Interpretive panel- Alpine plants near Arthurs Pass Tarns

No name falls near Temple Basin ski field from the Arthurs Pass Walking Track
 During the last ice age this valley was home to a massive glacier that was 200 meters higher than the existing pass. It stretched all the way to the Canterbury Plains and as far west as Lake Kaniere. That is nearly 100 km's!!!

The whole of Arthur's Pass National Park has been shaped by ice, wind and water. 

Glacial moraine field near Arthurs Pass
 As you can see I have my fleece on, even with the sun it was cold due to the wind from the Otira Valley. I could see steam from my breath as I was walking, too windy for a hat so I got a bit wind burnt on the face. 

Jon standing on Arthur's Pass
Below is a selection of photos taken as I walked around the short nature walk at the Pass. If you are ever heading for the West Coast stop and have a look, it is fascinating and very beautiful in a stark, rugged kind of way.

Series of tarns on Arthurs Pass

Looking East towards Otira Valley
Below is a classic kiwi tramping track leading off from the nature walk, this heads to the Otira Valley. This is more like the mess of rock, mud and roots we have come to expect and love on a DOC track.

A more basic DOC track heading to Otira Valley

One of the small tarns on Arthurs Pass

The Arthur Dobson Memorial marks the crest of Arthur's Pass. On the east side is Canterbury, on the west side it is the West Coast. You have just crossed the Southern Alps!

Arthur Dobson Memorial from the Arthurs Pass Walking Track

Arthurs Pass: one of the interpretive panels- glacial action

View west towards the West Coast from Arthur's Pass tarns

One of the many bridges on the Arthurs Pass Walking Track

View towards Mt Bealey from alpine bog lands
After 20  minutes walking around the nature walk at the tarns I headed back down towards the village.

Below is a view of Jacks Hut from the opposite (southern) side of SH73. There are tracks from this point to the "Chasm" (a point where the Bealey River goes underground) and the Bealey Valley Track both of which are worth a look.

Jacks Hut from far side of SH73, Arthur's Pass

Arthurs Pass Walking Track : one of the picturesque side streams
I stopped about half way back to the village and sat on a log for a break for 5 minutes listening to the forest, river gurgle and birdsong.
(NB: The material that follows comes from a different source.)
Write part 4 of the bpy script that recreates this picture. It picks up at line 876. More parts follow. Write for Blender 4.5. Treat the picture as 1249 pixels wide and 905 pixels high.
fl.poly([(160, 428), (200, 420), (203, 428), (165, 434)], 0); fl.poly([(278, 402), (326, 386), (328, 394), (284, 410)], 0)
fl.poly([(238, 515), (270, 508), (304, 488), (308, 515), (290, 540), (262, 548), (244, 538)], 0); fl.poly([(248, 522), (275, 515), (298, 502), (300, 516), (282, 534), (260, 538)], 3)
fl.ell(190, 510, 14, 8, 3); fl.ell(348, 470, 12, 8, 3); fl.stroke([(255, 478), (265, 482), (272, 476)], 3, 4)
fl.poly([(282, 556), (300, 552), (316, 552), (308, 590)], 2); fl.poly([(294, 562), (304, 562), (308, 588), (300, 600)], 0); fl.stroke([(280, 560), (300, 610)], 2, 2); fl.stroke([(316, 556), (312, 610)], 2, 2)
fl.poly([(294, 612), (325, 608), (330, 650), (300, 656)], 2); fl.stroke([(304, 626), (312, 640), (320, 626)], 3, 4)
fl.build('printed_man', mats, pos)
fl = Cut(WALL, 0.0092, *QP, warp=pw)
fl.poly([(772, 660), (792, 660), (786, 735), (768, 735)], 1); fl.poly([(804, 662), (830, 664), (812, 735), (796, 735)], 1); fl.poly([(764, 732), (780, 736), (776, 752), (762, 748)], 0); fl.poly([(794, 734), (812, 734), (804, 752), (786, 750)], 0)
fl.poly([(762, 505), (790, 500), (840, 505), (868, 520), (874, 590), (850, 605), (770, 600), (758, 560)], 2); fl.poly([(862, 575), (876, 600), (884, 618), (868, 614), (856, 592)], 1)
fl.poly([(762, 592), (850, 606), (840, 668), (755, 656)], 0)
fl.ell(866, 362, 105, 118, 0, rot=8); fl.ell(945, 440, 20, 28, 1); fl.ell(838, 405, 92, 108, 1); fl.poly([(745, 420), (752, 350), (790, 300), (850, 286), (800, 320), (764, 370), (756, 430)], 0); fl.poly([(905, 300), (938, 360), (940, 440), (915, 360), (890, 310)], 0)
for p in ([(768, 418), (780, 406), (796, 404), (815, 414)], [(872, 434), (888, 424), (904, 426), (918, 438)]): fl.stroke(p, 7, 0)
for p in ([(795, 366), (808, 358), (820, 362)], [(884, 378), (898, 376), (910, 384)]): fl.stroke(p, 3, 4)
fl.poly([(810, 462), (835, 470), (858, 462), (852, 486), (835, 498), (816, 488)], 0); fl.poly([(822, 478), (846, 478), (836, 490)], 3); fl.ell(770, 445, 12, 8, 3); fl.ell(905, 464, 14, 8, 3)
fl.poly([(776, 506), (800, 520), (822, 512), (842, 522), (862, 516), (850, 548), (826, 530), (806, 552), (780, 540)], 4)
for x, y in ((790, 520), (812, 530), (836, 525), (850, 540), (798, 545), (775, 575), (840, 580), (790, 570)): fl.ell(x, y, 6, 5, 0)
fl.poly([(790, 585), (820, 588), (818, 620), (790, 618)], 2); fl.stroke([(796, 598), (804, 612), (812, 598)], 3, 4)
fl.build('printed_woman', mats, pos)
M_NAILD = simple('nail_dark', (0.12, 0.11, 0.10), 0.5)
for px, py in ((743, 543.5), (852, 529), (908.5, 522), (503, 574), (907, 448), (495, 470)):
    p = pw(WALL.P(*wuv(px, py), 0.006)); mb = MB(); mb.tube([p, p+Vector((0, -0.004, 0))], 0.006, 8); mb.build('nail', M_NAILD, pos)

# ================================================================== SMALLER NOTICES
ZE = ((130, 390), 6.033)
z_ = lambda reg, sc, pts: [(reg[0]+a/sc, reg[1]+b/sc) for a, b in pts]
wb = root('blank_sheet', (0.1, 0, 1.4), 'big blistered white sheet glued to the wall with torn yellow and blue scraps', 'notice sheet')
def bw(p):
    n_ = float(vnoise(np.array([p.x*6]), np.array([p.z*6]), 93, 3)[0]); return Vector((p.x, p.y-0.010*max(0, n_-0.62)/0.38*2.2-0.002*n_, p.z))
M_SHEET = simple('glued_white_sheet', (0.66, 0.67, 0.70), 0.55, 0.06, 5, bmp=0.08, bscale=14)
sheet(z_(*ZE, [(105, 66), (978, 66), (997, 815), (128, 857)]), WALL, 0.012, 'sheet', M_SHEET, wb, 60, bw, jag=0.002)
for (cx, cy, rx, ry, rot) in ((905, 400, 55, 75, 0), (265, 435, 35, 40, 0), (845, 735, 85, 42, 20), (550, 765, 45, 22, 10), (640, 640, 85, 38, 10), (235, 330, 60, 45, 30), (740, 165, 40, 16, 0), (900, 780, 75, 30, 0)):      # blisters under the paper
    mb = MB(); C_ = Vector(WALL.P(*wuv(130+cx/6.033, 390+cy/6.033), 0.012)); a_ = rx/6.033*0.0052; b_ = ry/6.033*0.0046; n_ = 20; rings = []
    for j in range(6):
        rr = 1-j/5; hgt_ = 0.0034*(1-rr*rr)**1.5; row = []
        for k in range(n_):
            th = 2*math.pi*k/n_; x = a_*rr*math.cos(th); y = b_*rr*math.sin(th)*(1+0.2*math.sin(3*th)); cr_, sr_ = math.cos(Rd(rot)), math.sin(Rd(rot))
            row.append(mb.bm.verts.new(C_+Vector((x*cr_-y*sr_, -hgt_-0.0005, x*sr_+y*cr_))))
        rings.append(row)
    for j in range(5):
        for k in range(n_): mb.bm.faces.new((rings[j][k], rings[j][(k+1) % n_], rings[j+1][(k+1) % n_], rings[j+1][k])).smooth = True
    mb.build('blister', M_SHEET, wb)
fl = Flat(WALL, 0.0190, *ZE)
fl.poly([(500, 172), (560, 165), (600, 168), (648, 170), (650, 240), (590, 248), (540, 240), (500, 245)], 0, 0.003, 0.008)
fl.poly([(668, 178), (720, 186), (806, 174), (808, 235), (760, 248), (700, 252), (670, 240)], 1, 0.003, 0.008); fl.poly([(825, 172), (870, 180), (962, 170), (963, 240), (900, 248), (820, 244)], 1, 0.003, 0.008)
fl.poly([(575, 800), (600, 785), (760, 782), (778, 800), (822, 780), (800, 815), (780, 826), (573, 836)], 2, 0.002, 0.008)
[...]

Stopped for a snack on the Arthurs Pass Walking Track

Arthurs Pass Walking Track : new stairs to climb and descend a gully

Young Dracophyllum traversii alpine tree
The scene below will be familiar to anyone who has visited Arthur's Pass, these are the Punchbowl Falls close to the village. They are 112 metres high and come from an ice field on the saddle between Mt Cassidy and Mt Aicken. 

I am told that DOC have up graded the track to the falls and they now a wonder of board walk and platforms, I will have to visit sometime to confirm this. 

Punchbowl Falls from near the Arthur's Pass Walking Track car park

Close-up of Punchbowl Falls from the car park

View up Bealey Valley towards Arthurs Pass

It was a good days tramping and while not the trip I had planned it still worked out very nicely. It was excellent weather for a walk, dry but not too hot. Even though this is a popular track I only saw four other people on the track. It was surprising but Spring has only just started so possibly there aren't many tourists around yet.

Access: The track starts at the car park for the Punchbowl Falls, this is at the western end of Arthur's Pass township, look for the sign on the Bealey River side of SH73.
Track times: 1.5-2 hours to Arthur's Pass, same return.
Miscellaneous: All weather track, all streams bridged. Take water as all side streams along this track are contaminated. Watch for traffic on SH73 as you cross at Jacks Hut.